SET EXERCISE:
All the data should come back exactly as it was given.

RAW DATA:
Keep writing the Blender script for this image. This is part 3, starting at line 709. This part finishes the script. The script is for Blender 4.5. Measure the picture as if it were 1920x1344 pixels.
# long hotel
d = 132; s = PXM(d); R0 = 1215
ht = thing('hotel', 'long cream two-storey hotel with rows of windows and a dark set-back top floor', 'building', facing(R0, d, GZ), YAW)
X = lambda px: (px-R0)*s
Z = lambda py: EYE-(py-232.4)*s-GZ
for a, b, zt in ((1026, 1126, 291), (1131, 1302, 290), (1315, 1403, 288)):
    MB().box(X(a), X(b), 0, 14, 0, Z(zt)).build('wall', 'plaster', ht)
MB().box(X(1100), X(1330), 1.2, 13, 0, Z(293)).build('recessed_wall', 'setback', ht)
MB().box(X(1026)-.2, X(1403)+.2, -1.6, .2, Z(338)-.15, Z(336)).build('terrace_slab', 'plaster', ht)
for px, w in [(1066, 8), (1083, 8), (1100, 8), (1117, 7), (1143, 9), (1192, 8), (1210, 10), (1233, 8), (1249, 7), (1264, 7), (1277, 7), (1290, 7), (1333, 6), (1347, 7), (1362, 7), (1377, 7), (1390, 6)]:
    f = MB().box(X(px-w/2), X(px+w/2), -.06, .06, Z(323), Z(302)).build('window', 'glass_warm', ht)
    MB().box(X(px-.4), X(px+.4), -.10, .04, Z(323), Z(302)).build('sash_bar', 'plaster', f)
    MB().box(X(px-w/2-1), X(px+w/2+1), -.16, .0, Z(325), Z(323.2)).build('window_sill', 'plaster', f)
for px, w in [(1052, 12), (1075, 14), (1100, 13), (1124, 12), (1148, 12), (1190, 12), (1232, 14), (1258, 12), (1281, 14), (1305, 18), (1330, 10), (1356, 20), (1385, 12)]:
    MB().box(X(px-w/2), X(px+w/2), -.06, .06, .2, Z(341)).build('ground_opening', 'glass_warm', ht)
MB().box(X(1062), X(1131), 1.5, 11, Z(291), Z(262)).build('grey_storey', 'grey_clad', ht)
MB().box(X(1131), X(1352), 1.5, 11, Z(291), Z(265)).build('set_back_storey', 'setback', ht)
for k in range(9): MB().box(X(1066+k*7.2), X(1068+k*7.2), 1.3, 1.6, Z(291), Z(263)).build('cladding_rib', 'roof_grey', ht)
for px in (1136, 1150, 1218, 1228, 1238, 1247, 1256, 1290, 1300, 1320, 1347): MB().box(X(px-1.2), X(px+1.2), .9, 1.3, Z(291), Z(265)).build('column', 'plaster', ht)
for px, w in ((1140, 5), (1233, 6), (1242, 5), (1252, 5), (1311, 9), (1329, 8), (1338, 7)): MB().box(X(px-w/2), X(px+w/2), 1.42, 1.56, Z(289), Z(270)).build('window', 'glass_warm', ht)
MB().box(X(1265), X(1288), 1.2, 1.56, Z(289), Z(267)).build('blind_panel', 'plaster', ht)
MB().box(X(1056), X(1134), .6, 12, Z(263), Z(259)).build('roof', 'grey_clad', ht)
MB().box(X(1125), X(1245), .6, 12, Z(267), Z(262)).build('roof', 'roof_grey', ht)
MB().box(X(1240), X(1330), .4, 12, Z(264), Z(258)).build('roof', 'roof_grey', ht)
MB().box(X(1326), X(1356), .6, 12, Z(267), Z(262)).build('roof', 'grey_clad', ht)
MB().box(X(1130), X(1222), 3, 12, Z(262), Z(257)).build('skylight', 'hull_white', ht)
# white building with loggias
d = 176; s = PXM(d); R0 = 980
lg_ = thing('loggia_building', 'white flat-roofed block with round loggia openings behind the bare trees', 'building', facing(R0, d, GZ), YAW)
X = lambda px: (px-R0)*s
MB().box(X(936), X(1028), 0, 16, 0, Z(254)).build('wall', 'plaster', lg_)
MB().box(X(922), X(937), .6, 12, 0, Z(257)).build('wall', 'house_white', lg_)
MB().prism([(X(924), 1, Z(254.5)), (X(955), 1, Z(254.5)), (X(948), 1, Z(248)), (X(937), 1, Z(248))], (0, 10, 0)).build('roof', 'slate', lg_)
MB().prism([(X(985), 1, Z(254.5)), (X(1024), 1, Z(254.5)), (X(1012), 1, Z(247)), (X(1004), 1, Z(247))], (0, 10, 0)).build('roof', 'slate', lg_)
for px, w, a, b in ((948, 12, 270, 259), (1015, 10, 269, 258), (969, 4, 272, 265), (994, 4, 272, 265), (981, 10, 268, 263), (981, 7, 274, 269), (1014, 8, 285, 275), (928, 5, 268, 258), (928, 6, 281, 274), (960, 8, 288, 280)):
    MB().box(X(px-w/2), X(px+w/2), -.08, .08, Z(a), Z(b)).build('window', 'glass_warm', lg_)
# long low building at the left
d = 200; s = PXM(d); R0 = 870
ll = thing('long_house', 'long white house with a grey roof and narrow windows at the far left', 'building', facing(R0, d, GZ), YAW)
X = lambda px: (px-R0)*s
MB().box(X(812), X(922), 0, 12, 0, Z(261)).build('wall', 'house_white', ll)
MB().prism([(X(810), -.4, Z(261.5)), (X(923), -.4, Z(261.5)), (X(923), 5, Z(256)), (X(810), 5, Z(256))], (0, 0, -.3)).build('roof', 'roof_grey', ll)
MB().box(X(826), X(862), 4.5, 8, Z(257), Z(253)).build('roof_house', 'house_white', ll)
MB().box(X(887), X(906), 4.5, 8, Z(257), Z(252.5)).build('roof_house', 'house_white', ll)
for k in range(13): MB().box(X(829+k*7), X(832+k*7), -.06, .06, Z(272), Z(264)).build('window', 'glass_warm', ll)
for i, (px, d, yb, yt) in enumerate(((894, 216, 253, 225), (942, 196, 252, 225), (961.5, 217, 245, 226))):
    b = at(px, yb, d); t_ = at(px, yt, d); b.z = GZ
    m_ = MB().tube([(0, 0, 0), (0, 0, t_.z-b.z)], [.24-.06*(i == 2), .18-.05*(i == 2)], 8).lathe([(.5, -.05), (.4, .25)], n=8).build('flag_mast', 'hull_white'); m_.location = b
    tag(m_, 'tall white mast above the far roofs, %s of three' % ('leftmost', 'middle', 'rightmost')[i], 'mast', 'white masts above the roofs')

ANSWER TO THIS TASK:
Keep writing the Blender script for this image. This is part 3, starting at line 709. This part finishes the script. The script is for Blender 4.5. Measure the picture as if it were 1920x1344 pixels.
# long hotel
d = 132; s = PXM(d); R0 = 1215
ht = thing('hotel', 'long cream two-storey hotel with rows of windows and a dark set-back top floor', 'building', facing(R0, d, GZ), YAW)
X = lambda px: (px-R0)*s
Z = lambda py: EYE-(py-232.4)*s-GZ
for a, b, zt in ((1026, 1126, 291), (1131, 1302, 290), (1315, 1403, 288)):
    MB().box(X(a), X(b), 0, 14, 0, Z(zt)).build('wall', 'plaster', ht)
MB().box(X(1100), X(1330), 1.2, 13, 0, Z(293)).build('recessed_wall', 'setback', ht)
MB().box(X(1026)-.2, X(1403)+.2, -1.6, .2, Z(338)-.15, Z(336)).build('terrace_slab', 'plaster', ht)
for px, w in [(1066, 8), (1083, 8), (1100, 8), (1117, 7), (1143, 9), (1192, 8), (1210, 10), (1233, 8), (1249, 7), (1264, 7), (1277, 7), (1290, 7), (1333, 6), (1347, 7), (1362, 7), (1377, 7), (1390, 6)]:
    f = MB().box(X(px-w/2), X(px+w/2), -.06, .06, Z(323), Z(302)).build('window', 'glass_warm', ht)
    MB().box(X(px-.4), X(px+.4), -.10, .04, Z(323), Z(302)).build('sash_bar', 'plaster', f)
    MB().box(X(px-w/2-1), X(px+w/2+1), -.16, .0, Z(325), Z(323.2)).build('window_sill', 'plaster', f)
for px, w in [(1052, 12), (1075, 14), (1100, 13), (1124, 12), (1148, 12), (1190, 12), (1232, 14), (1258, 12), (1281, 14), (1305, 18), (1330, 10), (1356, 20), (1385, 12)]:
    MB().box(X(px-w/2), X(px+w/2), -.06, .06, .2, Z(341)).build('ground_opening', 'glass_warm', ht)
MB().box(X(1062), X(1131), 1.5, 11, Z(291), Z(262)).build('grey_storey', 'grey_clad', ht)
MB().box(X(1131), X(1352), 1.5, 11, Z(291), Z(265)).build('set_back_storey', 'setback', ht)
for k in range(9): MB().box(X(1066+k*7.2), X(1068+k*7.2), 1.3, 1.6, Z(291), Z(263)).build('cladding_rib', 'roof_grey', ht)
for px in (1136, 1150, 1218, 1228, 1238, 1247, 1256, 1290, 1300, 1320, 1347): MB().box(X(px-1.2), X(px+1.2), .9, 1.3, Z(291), Z(265)).build('column', 'plaster', ht)
for px, w in ((1140, 5), (1233, 6), (1242, 5), (1252, 5), (1311, 9), (1329, 8), (1338, 7)): MB().box(X(px-w/2), X(px+w/2), 1.42, 1.56, Z(289), Z(270)).build('window', 'glass_warm', ht)
MB().box(X(1265), X(1288), 1.2, 1.56, Z(289), Z(267)).build('blind_panel', 'plaster', ht)
MB().box(X(1056), X(1134), .6, 12, Z(263), Z(259)).build('roof', 'grey_clad', ht)
MB().box(X(1125), X(1245), .6, 12, Z(267), Z(262)).build('roof', 'roof_grey', ht)
MB().box(X(1240), X(1330), .4, 12, Z(264), Z(258)).build('roof', 'roof_grey', ht)
MB().box(X(1326), X(1356), .6, 12, Z(267), Z(262)).build('roof', 'grey_clad', ht)
MB().box(X(1130), X(1222), 3, 12, Z(262), Z(257)).build('skylight', 'hull_white', ht)
# white building with loggias
d = 176; s = PXM(d); R0 = 980
lg_ = thing('loggia_building', 'white flat-roofed block with round loggia openings behind the bare trees', 'building', facing(R0, d, GZ), YAW)
X = lambda px: (px-R0)*s
MB().box(X(936), X(1028), 0, 16, 0, Z(254)).build('wall', 'plaster', lg_)
MB().box(X(922), X(937), .6, 12, 0, Z(257)).build('wall', 'house_white', lg_)
MB().prism([(X(924), 1, Z(254.5)), (X(955), 1, Z(254.5)), (X(948), 1, Z(248)), (X(937), 1, Z(248))], (0, 10, 0)).build('roof', 'slate', lg_)
MB().prism([(X(985), 1, Z(254.5)), (X(1024), 1, Z(254.5)), (X(1012), 1, Z(247)), (X(1004), 1, Z(247))], (0, 10, 0)).build('roof', 'slate', lg_)
for px, w, a, b in ((948, 12, 270, 259), (1015, 10, 269, 258), (969, 4, 272, 265), (994, 4, 272, 265), (981, 10, 268, 263), (981, 7, 274, 269), (1014, 8, 285, 275), (928, 5, 268, 258), (928, 6, 281, 274), (960, 8, 288, 280)):
    MB().box(X(px-w/2), X(px+w/2), -.08, .08, Z(a), Z(b)).build('window', 'glass_warm', lg_)
# long low building at the left
d = 200; s = PXM(d); R0 = 870
ll = thing('long_house', 'long white house with a grey roof and narrow windows at the far left', 'building', facing(R0, d, GZ), YAW)
X = lambda px: (px-R0)*s
MB().box(X(812), X(922), 0, 12, 0, Z(261)).build('wall', 'house_white', ll)
MB().prism([(X(810), -.4, Z(261.5)), (X(923), -.4, Z(261.5)), (X(923), 5, Z(256)), (X(810), 5, Z(256))], (0, 0, -.3)).build('roof', 'roof_grey', ll)
MB().box(X(826), X(862), 4.5, 8, Z(257), Z(253)).build('roof_house', 'house_white', ll)
MB().box(X(887), X(906), 4.5, 8, Z(257), Z(252.5)).build('roof_house', 'house_white', ll)
for k in range(13): MB().box(X(829+k*7), X(832+k*7), -.06, .06, Z(272), Z(264)).build('window', 'glass_warm', ll)
for i, (px, d, yb, yt) in enumerate(((894, 216, 253, 225), (942, 196, 252, 225), (961.5, 217, 245, 226))):
    b = at(px, yb, d); t_ = at(px, yt, d); b.z = GZ
    m_ = MB().tube([(0, 0, 0), (0, 0, t_.z-b.z)], [.24-.06*(i == 2), .18-.05*(i == 2)], 8).lathe([(.5, -.05), (.4, .25)], n=8).build('flag_mast', 'hull_white'); m_.location = b
    tag(m_, 'tall white mast above the far roofs, %s of three' % ('leftmost', 'middle', 'rightmost')[i], 'mast', 'white masts above the roofs')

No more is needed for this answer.